Si le retour d’un souverain à la tête de l’Etat semblerait apporter une forme de stabilité, il ne faut pas oublier que d’importantes scissions traversent le milieu royaliste français. Et, que les souverains d’Europe se retrouvent souvent au cœur de graves scandales

Quel roi et à quel prix ?

Aucun consensus n’a été trouvé autour d’un seul et même candidat au trône au sein des associations royalistes. Trois courants s’affrontent : la branche légitimiste, celle orléaniste, mais aussi celle impériale.

Les deux courants les plus représentés sont ceux légitimiste et orléaniste. Pour le premier, c’est l’héritier de la lignée des Bourbons, Luis-Alfonso de Bourbon, dit "Louis XX", qui devrait reprendre le pouvoir. Pour le second, c’est le Comte de Paris qui devrait devenir roi : Jean d’Orléans, dit "Jean IV".

Lequel des deux rois est le plus plébiscité ? "C’est difficile à dire. Ça dépend de qui a le vent en poupe auprès des médias. Thierry Ardisson est royaliste et soutien la branche des Bourbons, donc on a plus entendu parler de Luis Alfonso pendant un temps. Mais les courants plus modérés suivent la branche orléaniste."

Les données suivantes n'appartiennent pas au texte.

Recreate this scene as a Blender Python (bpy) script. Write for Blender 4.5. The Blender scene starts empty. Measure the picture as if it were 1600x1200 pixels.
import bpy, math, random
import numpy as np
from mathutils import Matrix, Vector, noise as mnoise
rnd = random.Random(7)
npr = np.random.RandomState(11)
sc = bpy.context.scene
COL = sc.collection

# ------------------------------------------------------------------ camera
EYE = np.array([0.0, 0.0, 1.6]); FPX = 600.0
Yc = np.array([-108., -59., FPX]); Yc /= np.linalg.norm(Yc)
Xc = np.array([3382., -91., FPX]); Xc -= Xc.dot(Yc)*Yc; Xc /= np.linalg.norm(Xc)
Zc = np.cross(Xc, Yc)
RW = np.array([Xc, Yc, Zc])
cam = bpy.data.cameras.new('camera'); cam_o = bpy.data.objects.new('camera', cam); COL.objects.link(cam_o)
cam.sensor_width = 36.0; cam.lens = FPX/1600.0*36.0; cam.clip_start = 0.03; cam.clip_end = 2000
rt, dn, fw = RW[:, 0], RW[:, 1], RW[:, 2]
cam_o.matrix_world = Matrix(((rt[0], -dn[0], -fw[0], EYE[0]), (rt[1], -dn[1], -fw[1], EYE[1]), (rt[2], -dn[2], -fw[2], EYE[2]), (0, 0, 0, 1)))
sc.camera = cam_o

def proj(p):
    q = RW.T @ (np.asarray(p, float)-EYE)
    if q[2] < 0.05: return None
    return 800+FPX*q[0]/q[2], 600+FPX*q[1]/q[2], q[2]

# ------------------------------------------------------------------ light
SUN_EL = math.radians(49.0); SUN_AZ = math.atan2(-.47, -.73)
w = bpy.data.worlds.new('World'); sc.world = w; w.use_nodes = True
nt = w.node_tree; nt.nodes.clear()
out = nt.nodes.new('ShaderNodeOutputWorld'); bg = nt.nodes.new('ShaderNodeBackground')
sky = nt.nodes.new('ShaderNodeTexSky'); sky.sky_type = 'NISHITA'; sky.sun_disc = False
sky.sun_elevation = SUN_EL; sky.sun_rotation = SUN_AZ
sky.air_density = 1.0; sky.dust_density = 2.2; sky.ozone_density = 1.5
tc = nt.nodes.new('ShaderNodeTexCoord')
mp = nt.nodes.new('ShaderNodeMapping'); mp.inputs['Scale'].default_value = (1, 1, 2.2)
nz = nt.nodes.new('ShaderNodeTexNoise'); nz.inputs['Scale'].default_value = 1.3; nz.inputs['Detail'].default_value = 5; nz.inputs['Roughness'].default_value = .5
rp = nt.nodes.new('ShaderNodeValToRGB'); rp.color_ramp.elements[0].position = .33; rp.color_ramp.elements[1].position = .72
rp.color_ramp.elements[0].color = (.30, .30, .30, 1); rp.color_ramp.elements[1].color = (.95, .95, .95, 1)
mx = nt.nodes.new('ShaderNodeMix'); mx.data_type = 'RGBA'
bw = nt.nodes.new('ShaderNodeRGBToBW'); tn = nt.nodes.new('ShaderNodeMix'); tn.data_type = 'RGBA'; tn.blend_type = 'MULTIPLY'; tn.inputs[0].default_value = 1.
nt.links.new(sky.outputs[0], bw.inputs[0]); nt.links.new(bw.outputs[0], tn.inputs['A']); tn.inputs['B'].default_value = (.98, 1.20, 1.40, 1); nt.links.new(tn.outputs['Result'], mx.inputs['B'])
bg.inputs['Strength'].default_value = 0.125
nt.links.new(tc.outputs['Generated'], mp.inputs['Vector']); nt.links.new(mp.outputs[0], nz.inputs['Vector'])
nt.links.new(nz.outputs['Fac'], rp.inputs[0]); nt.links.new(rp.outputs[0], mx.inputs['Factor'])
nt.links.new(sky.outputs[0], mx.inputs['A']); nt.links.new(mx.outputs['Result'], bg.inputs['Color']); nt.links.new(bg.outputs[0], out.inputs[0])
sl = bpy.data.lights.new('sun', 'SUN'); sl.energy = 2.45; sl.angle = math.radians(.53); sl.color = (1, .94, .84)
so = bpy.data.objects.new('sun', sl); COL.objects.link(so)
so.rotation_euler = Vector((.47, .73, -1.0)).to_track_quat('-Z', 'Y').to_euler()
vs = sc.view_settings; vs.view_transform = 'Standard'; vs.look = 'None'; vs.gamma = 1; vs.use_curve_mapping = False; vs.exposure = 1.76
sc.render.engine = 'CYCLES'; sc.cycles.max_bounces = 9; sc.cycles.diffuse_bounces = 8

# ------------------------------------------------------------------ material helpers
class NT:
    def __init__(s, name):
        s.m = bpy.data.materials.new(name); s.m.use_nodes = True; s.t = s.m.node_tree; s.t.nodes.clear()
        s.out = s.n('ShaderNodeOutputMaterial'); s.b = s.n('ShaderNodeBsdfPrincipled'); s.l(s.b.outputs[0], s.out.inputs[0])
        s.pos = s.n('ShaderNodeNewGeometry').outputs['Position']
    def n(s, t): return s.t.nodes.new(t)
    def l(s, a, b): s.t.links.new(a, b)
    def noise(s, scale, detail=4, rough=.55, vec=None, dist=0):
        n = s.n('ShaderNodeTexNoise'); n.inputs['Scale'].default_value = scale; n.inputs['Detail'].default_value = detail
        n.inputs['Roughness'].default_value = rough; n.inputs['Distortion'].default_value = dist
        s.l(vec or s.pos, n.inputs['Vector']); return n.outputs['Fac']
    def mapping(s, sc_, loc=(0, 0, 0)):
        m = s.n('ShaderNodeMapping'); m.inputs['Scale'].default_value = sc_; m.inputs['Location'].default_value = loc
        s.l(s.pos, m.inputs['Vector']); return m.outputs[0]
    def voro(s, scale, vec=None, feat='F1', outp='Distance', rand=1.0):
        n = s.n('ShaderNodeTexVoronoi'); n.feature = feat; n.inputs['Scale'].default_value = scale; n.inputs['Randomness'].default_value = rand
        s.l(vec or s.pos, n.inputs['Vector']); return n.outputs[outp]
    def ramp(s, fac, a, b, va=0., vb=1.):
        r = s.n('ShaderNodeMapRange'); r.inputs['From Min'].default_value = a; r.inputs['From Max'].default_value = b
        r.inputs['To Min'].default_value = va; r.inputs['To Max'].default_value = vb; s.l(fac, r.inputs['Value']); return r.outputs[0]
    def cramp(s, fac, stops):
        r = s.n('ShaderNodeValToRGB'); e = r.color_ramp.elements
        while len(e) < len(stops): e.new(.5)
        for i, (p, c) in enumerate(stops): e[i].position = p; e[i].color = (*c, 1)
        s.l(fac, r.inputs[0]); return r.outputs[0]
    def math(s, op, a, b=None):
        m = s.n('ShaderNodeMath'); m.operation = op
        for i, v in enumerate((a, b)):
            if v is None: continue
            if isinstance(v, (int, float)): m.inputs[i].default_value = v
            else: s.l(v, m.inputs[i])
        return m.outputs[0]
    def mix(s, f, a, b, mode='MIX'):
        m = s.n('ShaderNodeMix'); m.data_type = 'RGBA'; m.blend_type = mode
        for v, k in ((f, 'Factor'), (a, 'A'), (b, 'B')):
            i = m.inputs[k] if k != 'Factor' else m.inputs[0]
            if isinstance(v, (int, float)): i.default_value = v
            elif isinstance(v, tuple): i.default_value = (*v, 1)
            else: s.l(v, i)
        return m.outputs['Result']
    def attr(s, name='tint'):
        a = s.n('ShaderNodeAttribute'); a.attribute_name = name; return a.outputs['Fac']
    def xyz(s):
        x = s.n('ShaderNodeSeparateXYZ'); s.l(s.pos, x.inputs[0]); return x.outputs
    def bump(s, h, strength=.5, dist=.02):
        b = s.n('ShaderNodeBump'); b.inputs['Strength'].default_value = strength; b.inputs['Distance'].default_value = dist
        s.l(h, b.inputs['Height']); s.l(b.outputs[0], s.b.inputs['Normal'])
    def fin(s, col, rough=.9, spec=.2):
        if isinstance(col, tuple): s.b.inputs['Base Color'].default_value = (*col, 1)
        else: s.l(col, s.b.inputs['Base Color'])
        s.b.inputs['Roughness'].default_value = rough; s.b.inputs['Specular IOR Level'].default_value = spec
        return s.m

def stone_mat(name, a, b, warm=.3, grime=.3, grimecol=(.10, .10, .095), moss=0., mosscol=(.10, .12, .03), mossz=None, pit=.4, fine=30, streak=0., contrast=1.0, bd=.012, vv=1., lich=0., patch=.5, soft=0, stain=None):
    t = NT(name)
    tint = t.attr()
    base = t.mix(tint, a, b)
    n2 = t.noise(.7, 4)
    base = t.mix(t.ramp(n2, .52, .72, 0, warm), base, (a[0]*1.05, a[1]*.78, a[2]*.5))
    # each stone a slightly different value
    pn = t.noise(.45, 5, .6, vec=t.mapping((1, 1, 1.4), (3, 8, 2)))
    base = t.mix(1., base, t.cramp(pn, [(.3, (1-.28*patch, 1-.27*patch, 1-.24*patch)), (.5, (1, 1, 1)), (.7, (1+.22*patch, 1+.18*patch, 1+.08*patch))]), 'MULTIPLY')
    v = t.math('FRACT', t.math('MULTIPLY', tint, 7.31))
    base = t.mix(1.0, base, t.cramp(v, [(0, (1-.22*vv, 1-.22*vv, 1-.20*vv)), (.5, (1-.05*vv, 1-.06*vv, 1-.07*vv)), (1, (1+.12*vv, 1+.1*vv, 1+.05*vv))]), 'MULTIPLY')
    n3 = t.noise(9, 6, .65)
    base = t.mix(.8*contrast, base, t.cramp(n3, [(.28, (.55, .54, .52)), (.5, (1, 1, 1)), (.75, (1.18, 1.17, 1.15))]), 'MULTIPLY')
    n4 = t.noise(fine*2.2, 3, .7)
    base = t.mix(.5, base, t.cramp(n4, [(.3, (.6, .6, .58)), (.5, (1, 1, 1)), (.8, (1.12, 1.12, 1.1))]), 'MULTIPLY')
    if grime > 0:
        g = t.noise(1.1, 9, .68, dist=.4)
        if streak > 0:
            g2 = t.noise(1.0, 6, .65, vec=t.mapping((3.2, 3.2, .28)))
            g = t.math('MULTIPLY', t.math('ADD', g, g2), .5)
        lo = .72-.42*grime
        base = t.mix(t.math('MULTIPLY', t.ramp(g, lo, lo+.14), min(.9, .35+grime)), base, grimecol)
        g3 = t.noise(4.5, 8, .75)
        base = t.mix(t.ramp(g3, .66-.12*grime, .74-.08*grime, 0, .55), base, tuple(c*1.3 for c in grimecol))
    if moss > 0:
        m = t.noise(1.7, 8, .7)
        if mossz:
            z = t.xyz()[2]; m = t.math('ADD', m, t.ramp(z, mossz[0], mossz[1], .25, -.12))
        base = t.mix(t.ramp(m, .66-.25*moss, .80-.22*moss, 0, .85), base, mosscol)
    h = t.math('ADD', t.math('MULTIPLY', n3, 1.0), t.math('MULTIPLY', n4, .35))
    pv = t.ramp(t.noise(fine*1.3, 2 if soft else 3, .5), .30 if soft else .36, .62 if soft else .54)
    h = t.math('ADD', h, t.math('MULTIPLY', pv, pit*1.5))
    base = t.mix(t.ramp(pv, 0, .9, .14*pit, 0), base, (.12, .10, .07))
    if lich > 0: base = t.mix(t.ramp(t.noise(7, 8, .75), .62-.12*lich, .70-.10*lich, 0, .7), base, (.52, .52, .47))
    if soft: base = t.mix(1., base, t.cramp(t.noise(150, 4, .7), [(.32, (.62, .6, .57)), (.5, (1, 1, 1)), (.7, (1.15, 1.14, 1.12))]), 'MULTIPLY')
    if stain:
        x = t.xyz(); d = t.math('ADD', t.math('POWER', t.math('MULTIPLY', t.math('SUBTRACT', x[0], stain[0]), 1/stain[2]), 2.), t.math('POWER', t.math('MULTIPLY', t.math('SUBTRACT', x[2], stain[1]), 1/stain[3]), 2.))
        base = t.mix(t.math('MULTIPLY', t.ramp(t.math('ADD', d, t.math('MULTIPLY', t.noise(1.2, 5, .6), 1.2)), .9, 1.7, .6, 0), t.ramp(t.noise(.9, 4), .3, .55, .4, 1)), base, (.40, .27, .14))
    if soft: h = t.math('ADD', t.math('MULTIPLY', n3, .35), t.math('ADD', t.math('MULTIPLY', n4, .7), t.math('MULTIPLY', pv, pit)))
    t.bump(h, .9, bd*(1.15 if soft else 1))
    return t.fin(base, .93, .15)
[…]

Par ailleurs la question d’une potentielle vie de cour des monarques est au cœur de toutes les critiques. La famille royale d’Espagne, notamment, est connue pour ses excès et son faste. Réinstaller un roi sur le trône de France nécessiterait d’entretenir sa famille. Or, au Royaume-Uni, le "budget de fonctionnement" dévolu à la maison royale s’élève à 80 millions d’euros par an. "Au Pays-Bas, le roi touche un salaire de 80 000 euros par mois. Mais c’est le plus impressionnant. En Espagne, le roi perçoit plutôt 15 000 à 20 000 euros par mois."

Pour Nicolas Fontaine, ces questions de financement sont comparables à celles liées au train de vie de nos dirigeants politiques. "Ces dernières années, il y a de grandes réformes mises en place dans un souci de transparence au sein des monarchies, par exemple dans le Grand-Duché du Luxembourg. On sait au centime près à quoi sert une dépense. Alors que ce qui se passe aujourd’hui à l’Élysées peut être flou. Et puis n’oublions pas qu’il y a aussi une forme de cour autour du président…"

On pourrait arguer toutefois que face à une opposition ou des scandales, un président doit quitter son poste, là où la personne d’un roi est inviolable juridiquement et inamovible.